Invisibility cloak

18th October 2019

For reasons I’m unaware of, people can tend to behave in cafes as if the barista can’t see them. For example, I was drinking coffee at a local cafe when I saw a customer drop part of his breakfast on the floor. It was Shakshuka, I believe.

The piece of bread and an egg dropped to the concrete which, judging from the amount of labradors in the area, didn’t allow for a 2-second rule, let alone 10.

Shockingly though, he looked around, seeing whether he was being watched, and proceeded to pick up the piece of bread, anyway.

He dusted off the dog hairs, sand and soil (or tried to anyway) and then ate the bread. He seemed to think he was invisible as if there was one of those glass panels around him, the type which you can only see through from one side.

Invisibility is sometimes confused with ignorance. You can’t use ignorance as a convincing argument in the courtroom, but I believe you can’t condemn too much if the person doesn’t have a clue, like when you spot someone with spinach caught between the two front teeth, or, in my case, when you see a man’s penis sticking out of his tiny running shorts on the train. Yes, he had earplugs in and stared out the opposite window apparently unbeknown to the anatomy hanging out like a limp snorkel, feeding air into the groyne.

“Excuse me, sir,” I wanted to say the same way you might if you saw a stranger drop a phone without realising. “But your penis is sticking out of your shorts.”

“Oh yes,” he’d say. “So it is. Why thank you.”

“Cheerio, then.”

If you think you’re alone when you’re actually being watched, then your behaviour is also permissible, I believe.

I was driving east of Perth to the city’s industrial area with my brother Zak. The road was apparently called a highway, even though the speed limit was 60 km/hr and there was only one lane that barely fit the width of a hatchback. Plus, there were roundabouts every thirty metres.

Hardly a direct or major road, which is the Dictionary definition of a highway in case you were wondering.

I stopped at one of the roundabouts and, here, I heard a noise on my right side which resembled something you’d hear during a gladiator battle: sporadic screaming, people banging swords on shields, horses dying.

Naturally, I craned to my right to look for the source of the sound. And there, in a black Commodore, was a woman with long black hair abrasively nodding to what she probably thought of as music.

The headbanging was incessant, the same back and forth, back and forth, back and forth. And then she stopped to sneeze. The racket continued and the car filled up with a soft mist of phlegm.


Apparently, the violent discharge wasn't effective enough, because she shoved her index finger up her nose, using the same graceful approach she used for dancing. There were no cars around, so I could’ve entered the roundabout, but I was too captivated by the woman’s ability to make her knuckle disappear.
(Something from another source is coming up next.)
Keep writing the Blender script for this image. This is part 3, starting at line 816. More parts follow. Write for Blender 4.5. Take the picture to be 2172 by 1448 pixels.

I would’ve admired the scene for longer had the truck behind me not beeped a horn which, I’m certain, was designed for a supertanker.

Invisibility is a superpower I’ve always wanted. The idea that you can walk around, completely undetected from the hawk-like gaze of the public, free from judgement. Unfortunately, there is no such thing, especially in the case of the gentlemen who dropped part of his breakfast.

“You forgot the egg, mate,” his friend said because while he’d salvaged the bread, the egg remained in pieces on the dirt-laden floor. A few people were watching keenly now as he contemplated the loose yolk and whites.

“Do you think he’s going to eat that, too,” a person murmured from behind. I bet that he would.

But no. He didn’t pick up the sloppy remains. He merely used his boot to kick the egg under the table. Perhaps he believed the egg was now out of sight. He walked to the neighbouring table where his friends were, apparently believing that he’d adequately covered the evidence, even though we, the pack of bystanders (which included the owner of the cafe), could see the egg in plain sight. Yes, he wasn’t invisible. You could see that on the owner’s confused and very angry face.